Al contrario, il progetto riafferma l’esperienza originaria ma alla luce della nuova architettura e dei nuovi materiali, a cominciare dall’utilizzo dei rivestimenti in metallo previsti per le facciate nord e ovest. Abbiamo volutamente scelto di rifuggire da ogni falsa emulazione dell’antico per aggiungere alla storia dell’edificio un nuovo capitolo dedicato alla contemporaneità.
Il complesso dell’ex-Palace ha conosciuto nel suo secolo e mezzo di vita vicende molto tormentate. Appena terminato è stato oggetto di continue, profonde trasformazioni tra cui quella del 1903 che ha comportato la distruzione di una parte consistente dell’antico convento e una drastica riduzione del chiostro e del suo porticato. Fu dunque in occasione di quei lavori che il complesso vide radicalmente modificarsi la sua struttura originaria.

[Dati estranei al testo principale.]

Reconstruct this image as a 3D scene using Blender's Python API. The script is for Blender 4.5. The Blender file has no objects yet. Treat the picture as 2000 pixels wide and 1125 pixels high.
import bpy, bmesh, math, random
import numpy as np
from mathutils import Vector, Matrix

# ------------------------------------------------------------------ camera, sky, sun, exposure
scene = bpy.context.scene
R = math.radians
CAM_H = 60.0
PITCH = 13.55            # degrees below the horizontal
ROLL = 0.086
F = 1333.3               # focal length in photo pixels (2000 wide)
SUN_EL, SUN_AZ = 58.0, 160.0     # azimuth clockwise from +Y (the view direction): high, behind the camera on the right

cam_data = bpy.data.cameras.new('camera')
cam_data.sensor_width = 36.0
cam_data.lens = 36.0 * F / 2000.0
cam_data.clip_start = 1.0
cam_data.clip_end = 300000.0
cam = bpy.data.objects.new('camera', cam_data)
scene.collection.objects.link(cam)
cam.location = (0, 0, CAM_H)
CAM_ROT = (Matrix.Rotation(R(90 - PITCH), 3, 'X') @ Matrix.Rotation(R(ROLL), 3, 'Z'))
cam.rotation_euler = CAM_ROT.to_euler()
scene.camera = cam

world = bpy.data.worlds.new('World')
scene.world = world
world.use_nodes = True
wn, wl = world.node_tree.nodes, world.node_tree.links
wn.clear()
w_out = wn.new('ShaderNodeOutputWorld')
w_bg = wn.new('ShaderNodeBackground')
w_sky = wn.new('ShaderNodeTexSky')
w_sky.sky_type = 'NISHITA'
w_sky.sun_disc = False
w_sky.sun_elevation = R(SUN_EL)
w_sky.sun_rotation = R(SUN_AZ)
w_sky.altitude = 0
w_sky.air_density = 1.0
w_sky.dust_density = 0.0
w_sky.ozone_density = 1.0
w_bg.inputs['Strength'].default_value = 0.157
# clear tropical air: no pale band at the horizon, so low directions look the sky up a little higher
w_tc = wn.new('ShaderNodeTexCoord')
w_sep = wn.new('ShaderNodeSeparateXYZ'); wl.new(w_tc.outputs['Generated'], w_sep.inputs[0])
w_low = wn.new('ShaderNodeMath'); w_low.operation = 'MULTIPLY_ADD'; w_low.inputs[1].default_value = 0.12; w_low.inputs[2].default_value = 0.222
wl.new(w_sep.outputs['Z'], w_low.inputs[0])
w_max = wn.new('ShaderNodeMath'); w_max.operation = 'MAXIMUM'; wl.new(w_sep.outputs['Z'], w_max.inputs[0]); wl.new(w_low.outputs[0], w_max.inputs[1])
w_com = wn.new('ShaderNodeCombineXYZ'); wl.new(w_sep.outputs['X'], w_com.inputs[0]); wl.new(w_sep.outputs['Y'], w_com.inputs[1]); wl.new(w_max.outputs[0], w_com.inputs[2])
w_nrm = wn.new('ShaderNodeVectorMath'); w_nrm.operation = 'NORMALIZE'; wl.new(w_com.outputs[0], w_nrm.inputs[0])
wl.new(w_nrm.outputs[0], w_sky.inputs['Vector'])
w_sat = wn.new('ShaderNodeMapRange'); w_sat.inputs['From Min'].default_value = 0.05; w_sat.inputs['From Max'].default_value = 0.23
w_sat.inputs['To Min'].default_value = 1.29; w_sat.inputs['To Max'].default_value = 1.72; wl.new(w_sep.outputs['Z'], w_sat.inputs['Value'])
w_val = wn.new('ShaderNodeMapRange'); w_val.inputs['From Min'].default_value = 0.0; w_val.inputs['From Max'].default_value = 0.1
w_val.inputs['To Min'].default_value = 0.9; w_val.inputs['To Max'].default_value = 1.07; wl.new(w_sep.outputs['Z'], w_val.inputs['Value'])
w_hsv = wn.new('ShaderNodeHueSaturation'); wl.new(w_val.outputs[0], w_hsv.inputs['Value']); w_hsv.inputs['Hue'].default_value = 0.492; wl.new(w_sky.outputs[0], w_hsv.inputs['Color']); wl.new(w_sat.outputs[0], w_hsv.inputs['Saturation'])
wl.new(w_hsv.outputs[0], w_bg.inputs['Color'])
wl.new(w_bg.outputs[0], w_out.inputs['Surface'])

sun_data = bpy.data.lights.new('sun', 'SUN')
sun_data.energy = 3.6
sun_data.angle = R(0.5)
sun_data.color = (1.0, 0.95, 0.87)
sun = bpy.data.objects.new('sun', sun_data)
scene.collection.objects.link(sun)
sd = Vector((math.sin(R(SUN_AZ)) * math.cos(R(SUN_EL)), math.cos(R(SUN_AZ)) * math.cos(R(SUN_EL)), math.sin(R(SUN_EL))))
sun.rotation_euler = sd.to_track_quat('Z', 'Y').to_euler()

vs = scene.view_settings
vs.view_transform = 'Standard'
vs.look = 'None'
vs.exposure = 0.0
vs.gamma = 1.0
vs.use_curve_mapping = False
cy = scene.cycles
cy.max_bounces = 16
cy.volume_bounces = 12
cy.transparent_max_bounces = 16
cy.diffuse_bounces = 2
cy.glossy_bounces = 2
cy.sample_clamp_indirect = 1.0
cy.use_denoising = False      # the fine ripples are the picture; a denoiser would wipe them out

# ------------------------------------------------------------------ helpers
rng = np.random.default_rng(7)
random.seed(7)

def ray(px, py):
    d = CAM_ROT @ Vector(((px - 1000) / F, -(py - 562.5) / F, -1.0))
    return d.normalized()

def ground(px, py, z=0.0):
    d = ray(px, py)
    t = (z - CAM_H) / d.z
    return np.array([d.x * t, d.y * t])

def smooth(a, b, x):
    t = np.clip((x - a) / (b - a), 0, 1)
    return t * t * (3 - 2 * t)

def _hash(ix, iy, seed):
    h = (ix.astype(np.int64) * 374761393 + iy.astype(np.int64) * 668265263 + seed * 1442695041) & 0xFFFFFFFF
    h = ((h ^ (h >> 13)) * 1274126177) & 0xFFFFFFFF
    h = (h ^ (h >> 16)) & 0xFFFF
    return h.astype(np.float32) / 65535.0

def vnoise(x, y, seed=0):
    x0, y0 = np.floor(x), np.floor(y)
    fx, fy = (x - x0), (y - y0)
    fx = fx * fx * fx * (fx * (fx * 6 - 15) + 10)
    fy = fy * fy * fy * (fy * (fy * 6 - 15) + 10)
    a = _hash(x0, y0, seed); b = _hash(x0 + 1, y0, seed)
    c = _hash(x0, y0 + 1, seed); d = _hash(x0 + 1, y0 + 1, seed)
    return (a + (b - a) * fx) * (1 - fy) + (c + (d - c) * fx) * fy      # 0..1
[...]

Nel tempo, incendi, distruzioni, abbandoni, crolli, intemperie hanno contribuito a rendere l’interno di questo involucro un immenso ammasso di rovine. E quando il Municipio ha alienato questa sua proprietà, Sergio e Geo Mantegazza, Maria Luisa Garzoni e Mario Albek hanno assunto l’impegno di restituire a Lugano una porzione importante del tessuto cittadino.
Il mantenimento ed il conseguente recupero delle facciate ha comportato notevoli difficoltà statiche e di sicurezza per il consolidamento della struttura. Per il delicato restauro delle facciate sono state adottate tecniche non invasive per la rimozione delle tracce di inquinamento, mentre per l’aspetto dell’intonaco di facciata ci si è riferiti ai colori originari, ricostruiti attraverso una documentazione storica. Tutto questo attento lavoro si è compiuto sotto lo sguardo vigile dei quattro Omenoni che costituiscono un elemento importante nel sentito dei luganesi.
Compito progettuale è stato inoltre quello di relazionare la lunga facciata retrostante, espressione della nuova e contemporanea architettura, alla severità e alla serenità dell’antico chiostro. La corte ed il chiostro vivono ora di una nuova luce riflessa nella materialità del nuovo edificio che non contrasta, ma anzi lega i materiali presenti negli edifici adiacenti. Anche nel segno architettonico la bucatura delle facciate retrostanti riprende la verticalità che ritroviamo in quelle del convento, tuttavia rivisitate in modo contemporaneo.
Un altro importante episodio legato alla storia dell’ ex-Palace che qui voglio citare riguarda il fatto che verso la fine della Seconda Guerra mondiale esso ospit in gran segreto colloqui tra alti rappresentanti degli alleati e dei tedeschi, al fine di abbreviare il conflitto ed arrivare rapidamente ad un armistizio, evitando ulteriori distruzioni e perdite di vite umane. Per ricordare questi fatti, che confermano ancore una volta il ruolo storicamente svolto dalla Svizzera come “mediatore di pace” si è deciso di porre in facciata una targa commemorativa.
L’intero complesso, nella sua parte pubblica come in quella residenziale, si impone oggi per lo sforzo compiuto dagli architetti operanti su tutta l’area (LAC e Grand Palace), la cui collaborazione si è rivelata fonte di arricchimento progettuale ed espressione della volontà di raggiungere il miglior risultato nell’interesse dell’opera. In questo senso, sensibilità e professionalità hanno in ogni caso consentito di proporre soluzioni con linguaggi diversi ma tra loro armonizzati. Le differenze e le contrapposizioni del segno architettonico sono diventate fonte di originali letture.
Questa opera di non facile realizzazione è stata possibile grazie alla competenza del team tecnico di ingegneri e delle varie discipline, nonché delle imprese e delle maestranze che hanno partecipato alle diverse fasi dei lavori. A tutti l’architetto esprime il proprio ringraziamento.
Oggi i risultati sono sotto i nostri occhi. E tutti possono constatare – vorrei dire riconoscere – l’attenzione e il rispetto con cui, in ogni fase della costruzione della nuova Residenza Palace ci si è relazionati con l’adiacente edificio della Chiesa di S. Maria degli Angioli, al cui interno sono conservati quegli straordinari tesori d’arte che conosciamo e apprezziamo.
Nel nostro lavoro di costruttori di opere che vivono e si alimentano dello spirito della contemporaneità non abbiamo mai mancato di cercare di trarre ispirazione in quella vocazione al bello, al profondo, che rappresenta la più preziosa ricchezza umana e la più feconda e duratura sintesi tra ogni forma di modernità e tradizione.